When we are dealing with near or actual equals, there is one related extra factor – reciprocity. This relates to the question: ‘Can the relationships I most value be reversed? What is the gradient of the power relation, and wherever it is not level, is it reversible by choice or agreement?’ This is a question about the mutuality of consent, the fundamental recognition or rejection of equality. Those on the right will never consider themselves reciprocally bound socially or morally to others from whom they consider they differ sufficiently.

The answer to this reciprocity question, applied across different areas, reveals different spectrum positions. If the answer is ‘Yes’ across the board then you are of the left. If the answer is ‘No’ in any major area then you are of the right.

How all this works can be illustrated with a couple of examples of social Difference, and the ways it can be perceived. When a left-wing person sees someone much richer than average, a perception of Difference is triggered. Left-wing principles prescribe that this kind of Difference is offensive and should be reduced or eliminated. The rich person has to be made more like the perceiver, i.e. less rich. All sorts of diversity are tolerable for those on the left, but wealth is a special category, within which equality should be imposed and maintained. Attitudes to rich people are different among right-wingers, who will also perceive the Difference, but will admire it – Difference of status is not a bad thing on the right of centre. All sorts of diversity can be tolerated in matters of social status, and the existence of rich people acts as proof that society is free – that virtue/good qualities are being rewarded, and that the path to wealth lies open to all. The significance of the wealth and its social meaning is not perceived as a threat or an injustice. When it comes to wealth, on the right Difference is inspirational, and creates an ideal.

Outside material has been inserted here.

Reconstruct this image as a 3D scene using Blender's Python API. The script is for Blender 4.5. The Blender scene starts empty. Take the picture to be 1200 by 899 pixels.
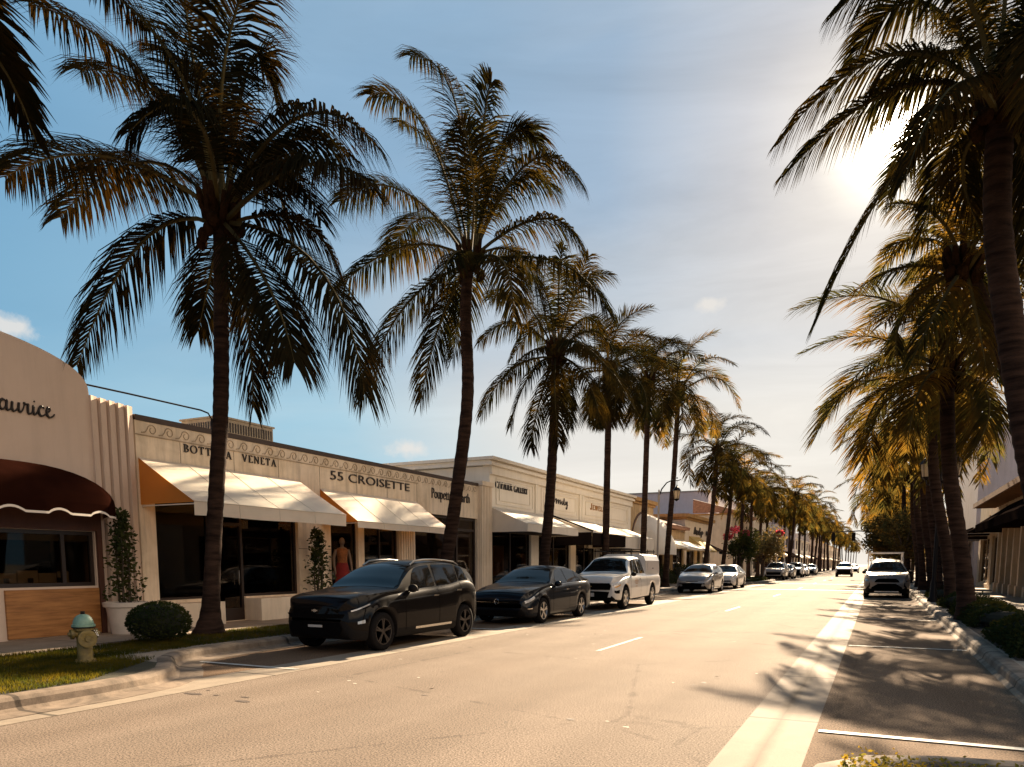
import bpy, bmesh, math, random
from mathutils import Vector, Matrix
PI = math.pi
R = math.radians
rnd = random.Random(11)
scene = bpy.context.scene
C = scene.collection

# ------------------------------------------------------------------ camera
cd = bpy.data.cameras.new('camera')
cam = bpy.data.objects.new('camera', cd)
C.objects.link(cam)
cam.location = (0, 0, 1.5)
cam.rotation_euler = (R(90 - 6.507), 0, R(26.10))
cd.sensor_width = 36
cd.lens = 26.04
cd.shift_y = 0.2588
cd.clip_start = 0.05
cd.clip_end = 6000
scene.camera = cam

# ------------------------------------------------------------------ world + sun
SUN_EL, SUN_AZ = 25.6, -2.2          # azimuth from +Y towards +X
sdir = Vector((math.sin(R(SUN_AZ)) * math.cos(R(SUN_EL)), math.cos(R(SUN_AZ)) * math.cos(R(SUN_EL)), math.sin(R(SUN_EL))))
world = bpy.data.worlds.new('World')
scene.world = world
world.use_nodes = True
nt = world.node_tree
nt.nodes.clear()


class N:
    """tiny node helper"""
    def __init__(s, nt): s.nt = nt
    def new(s, t, **k):
        n = s.nt.nodes.new(t)
        for a, b in k.items(): setattr(n, a, b)
        return n
    def link(s, a, b): s.nt.links.new(a, b)
    def put(s, sock, v):
        if isinstance(v, bpy.types.NodeSocket): s.link(v, sock)
        else: sock.default_value = v
    def math(s, op, a, b=None, clamp=False):
        n = s.new('ShaderNodeMath', operation=op, use_clamp=clamp)
        s.put(n.inputs[0], a)
        if b is not None: s.put(n.inputs[1], b)
        return n.outputs[0]
    def vmath(s, op, a, b):
        n = s.new('ShaderNodeVectorMath', operation=op)
        s.put(n.inputs[0], a); s.put(n.inputs[1], b)
        return n.outputs['Value'] if op in ('DOT_PRODUCT', 'LENGTH', 'DISTANCE') else n.outputs[0]
    def mix(s, f, a, b, mode='MIX'):
        n = s.new('ShaderNodeMix', data_type='RGBA', blend_type=mode)
        s.put(n.inputs[0], f); s.put(n.inputs[6], a); s.put(n.inputs[7], b)
        return n.outputs[2]
    def ramp(s, f, stops, interp='LINEAR'):
        n = s.new('ShaderNodeValToRGB')
        n.color_ramp.interpolation = interp
        e = n.color_ramp.elements
        while len(e) < len(stops): e.new(0.5)
        for q, (p, c) in zip(e, stops):
            q.position = p
            q.color = c if len(c) == 4 else (*c, 1)
        s.put(n.inputs[0], f)
        return n.outputs[0]
    def noise(s, vec, scale, detail=4, rough=0.5, dist=0.0):
        n = s.new('ShaderNodeTexNoise')
        s.put(n.inputs['Vector'], vec)
        n.inputs['Scale'].default_value = scale
        n.inputs['Detail'].default_value = detail
        n.inputs['Roughness'].default_value = rough
        n.inputs['Distortion'].default_value = dist
        return n.outputs['Fac']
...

In the case of immigrants, the reactions of left- and right-leaning people will also be distinct. Foreignness is perceived much more strongly, and negatively, on the right. There is nothing admirable on offer, and a palpable sense of invasion and offence can easily be generated, so the idea that the immigrant can ever truly become like a native will not be easily accepted. On the left, however, the Difference perceived will always be smaller, and can be completely eliminated by naturalisation and good behaviour.

In the case of wealth, an external quality, left and right see a negative or positive model respectively. In the case of alienness, left and right do not see the same kind of model at all. For the right, profound ‘natural’ qualities are not subject to change, and historically these even included social class, an idea now generally rejected by modern right-wingers.. For those on the left, change is a much more superficial thing, and human nature is not fixed. What makes rich people rich is likely to be contingent, random or even a bit dark. Discouraging, or even reversing the process of wealth accumulation is not harmful to wider society, but positively beneficial. The essences so beloved of the right are not really real.

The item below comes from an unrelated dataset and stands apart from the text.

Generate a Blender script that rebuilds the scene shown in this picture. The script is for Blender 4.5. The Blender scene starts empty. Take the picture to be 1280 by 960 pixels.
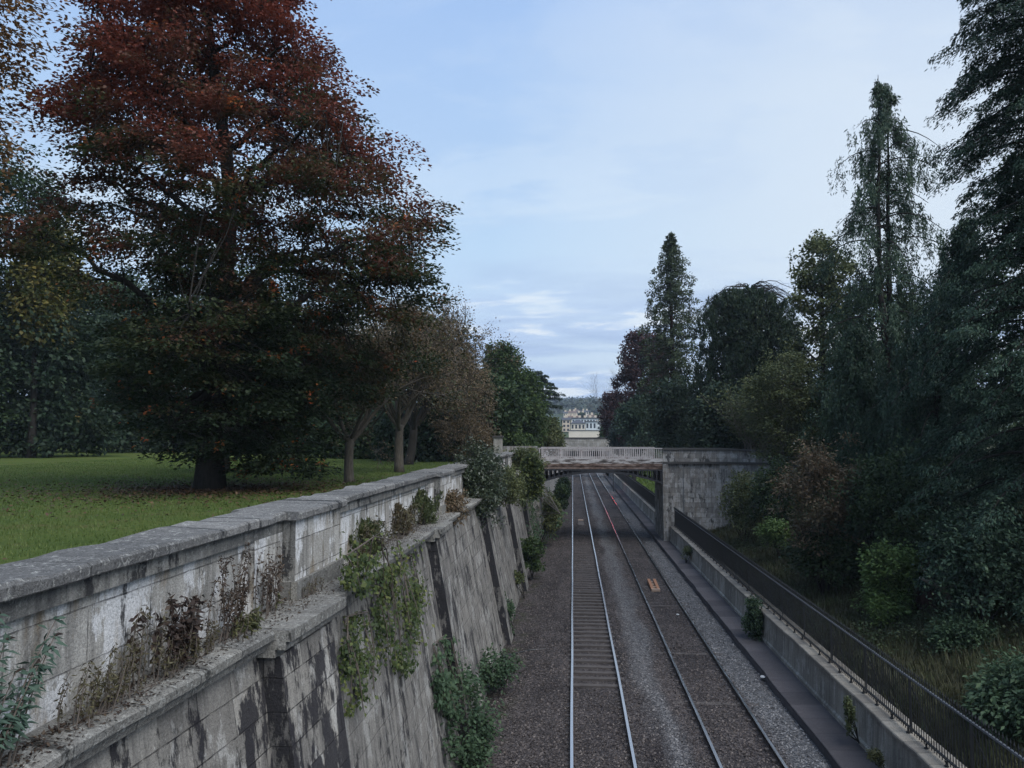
import bpy, math, random
import numpy as np

rng = np.random.default_rng(11)
random.seed(11)
sc = bpy.context.scene
COL = sc.collection

# ------------------------------------------------------------------ camera
F, CX, CY = 961.0, 640.0, 480.0
EYE = np.array([0.0, 0.0, 7.7])
PITCH = math.atan(66 / F)
YAW = math.atan(76 / F)
cam_d = bpy.data.cameras.new("camera")
cam = bpy.data.objects.new("camera", cam_d)
COL.objects.link(cam)
cam.location = EYE
cam.rotation_euler = (math.pi / 2 + PITCH, 0, YAW)
cam_d.sensor_width = 36
cam_d.lens = F / 1280 * 36
cam_d.clip_start = 0.1
cam_d.clip_end = 20000
sc.camera = cam
_m = cam.rotation_euler.to_matrix()
RT = np.array(_m.col[0]); UP = np.array(_m.col[1]); FW = -np.array(_m.col[2])
FWH = np.array([FW[0], FW[1], 0]); FWH /= np.linalg.norm(FWH)


def ray(x, y):
    return (x - CX) / F * RT - (y - CY) / F * UP + FW


def at(x, y, Y):
    d = ray(x, y)
    return EYE + d * (Y / d[1])


def at_z(x, y, z):
    d = ray(x, y)
    return EYE + d * ((z - EYE[2]) / d[2])


def at_x(x, y, X):
    d = ray(x, y)
    return EYE + d * (X / d[0])


def px(x, y, zc):
    return EYE + zc * ray(x, y)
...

The desirability of the maintenance of equilibrium and the promotion of positive models within society is not at issue between left and right, but they have their distinct approaches to this process. The left sees circumstances and the right sees essences.

On the left, human differences are superficial, malleable and not specially harmful. Different societies are reckoned to produce different sorts of people and characteristics. Societies can be changed, and if they are, different people will result. This is the basis for the fundamental leftist belief in progress; that better ordered societies will produce better people. On the right, none of this is true. There is one proper sort of society (ours), and human variation is natural because people are naturally different in their essences. ‘They’ can have whatever kind of society they want ‘over there’, but we should have our sort over here. It suits us, and changing it will make it worse. Bringing in outsiders cannot possibly improve it.

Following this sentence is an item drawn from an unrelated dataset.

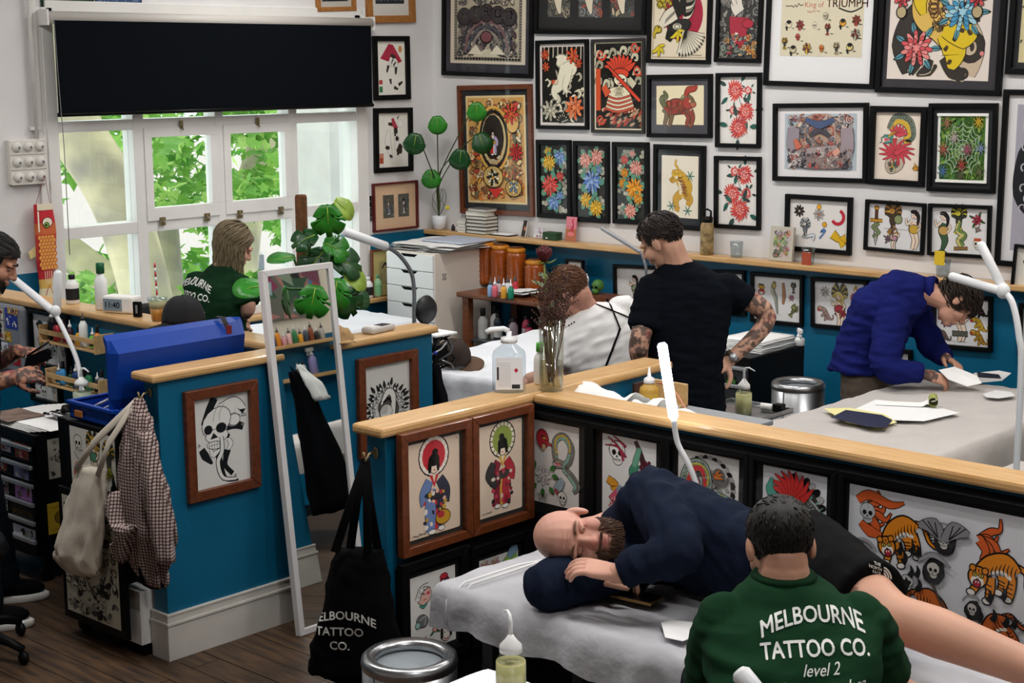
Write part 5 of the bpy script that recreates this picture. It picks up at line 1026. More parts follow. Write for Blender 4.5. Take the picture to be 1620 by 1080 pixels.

Left-wing thinking sees circumstances. Right-wing thinking distrusts generalisations and approves of local and individual variations – of the correct, dominant type.

Difference applies to individuals; when aggregated across a whole society the appropriate term is diversity. Those on the right will always be more willing to see degrees of meaning in diversity and will be more likely to draw distinctions between themselves and the whole society around them. Questions about how anyone fits in, whether they are in step or out, aligned or not with the host society, are right-wing staples. These questions also lead to the crucial question: ‘Am I being made to obey people like me?’ If the answer is ‘No’ then the full defensive range of right-wing attitudes will be triggered. This applies at the level of traffic wardens as much as to government ministers.

On a broader intellectual level, the role that Difference plays in the way we use logic makes sensitivity to it a crucial factor in all our analytical processes. For instance, the definitions and boundaries of terms like ‘class’ or ‘race’ or ‘nation’ are all produced by recognising particular distinctions and giving them inclusive categorical names. This suggests that sensitivity to Difference is prior to, and more important than economics in shaping an individual’s personal political standpoint. You have to be able to define ‘class’ before you can understand it in terms of your own life.

To those with exceptional sensitivity to Difference, i.e. those on the far right, multicultural societies are an unceasing agony of dissonance, with no visible conformity, no shared cultural bedrock, no common goal. For these worried people multiculturalism has ‘failed’ simply because it is multiculturalism and is not, therefore, a uniform culture. They feel that the protection from harmful Difference that conformity affords is tossed away, the prospect of meeting a ‘natural’ inferior on equal terms is multiplied, and the prospect of being ruled by outsiders who will outbreed them is a certainty. Extreme, rather hysterical, versions of this attitude are easy to find on the web. As in: the new multiracial empire of bloated consumerism will enslave us all and will ruthlessly enforce itself by violence. US society is its worst example and will impose its evil will on US citizens as it did in the Civil War etc etc.

Much of the debate about Islam in the West is precisely defined along these lines. Assessment of any minority in terms of its potential threat to the majority society depends on this type of thinking – with one insidious, erroneous, overambitious thought ruling all the others, which is: ‘They are different from me, but they are all the same as each other.’